The “touch comfort” science behind Windows 8

In one of the first sessions of BUILD 2011 after an intense keynote of Windows 8 announcements, Jensen Harris of the Windows User Experience team took the opportunity in a “Big Picture Session” to elaborate on more details of Metro on Windows 8.

Among many interesting insights, Jensen explained some interesting usability research conducted for the design of the touch behavior and user experience.

The thinking behind the research was the belief that everyone uses touch computing slightly differently. To gather data on this, their research analyzed a sample of people on how they used existing touch product in the home, work and in their dedicated research labs.

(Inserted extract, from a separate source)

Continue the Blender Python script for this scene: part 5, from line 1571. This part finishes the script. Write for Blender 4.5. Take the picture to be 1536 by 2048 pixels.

One of the conclusions of the research revealed that people use many different postures when working with touch devices. They include but are not limited to on the knee, on tables and two hands on the side which they found surprising as the most common posture regardless how light a device may be.

Following this, they asked participants to fingerpaint on a piece of paper placed infront of the screen. Each user would then paint one area they can reach comfortably and another color for areas that’s harder to reach.

The result of these research is prominently visible in at least two areas of the Windows 8 user experience. The first is the application bar where icons are not evenly spaced across the entire span of the bar, instead, grouped onto the left and right within reasonable distance from the edge. The other is the split keyboard layout which hugs the sides of the device, within comfortable reaches of the thumb.

As we also witnessed during a press briefing of Windows 8, user experience research played and still plays a big part of the evolution of Windows and this is just one of the latest examples of how it is impacting the design of Windows.

6 insightful thoughts

  1. I love how Microsoft is always so open about things like this. Really connects the user to product. Wish more companies would do things like this.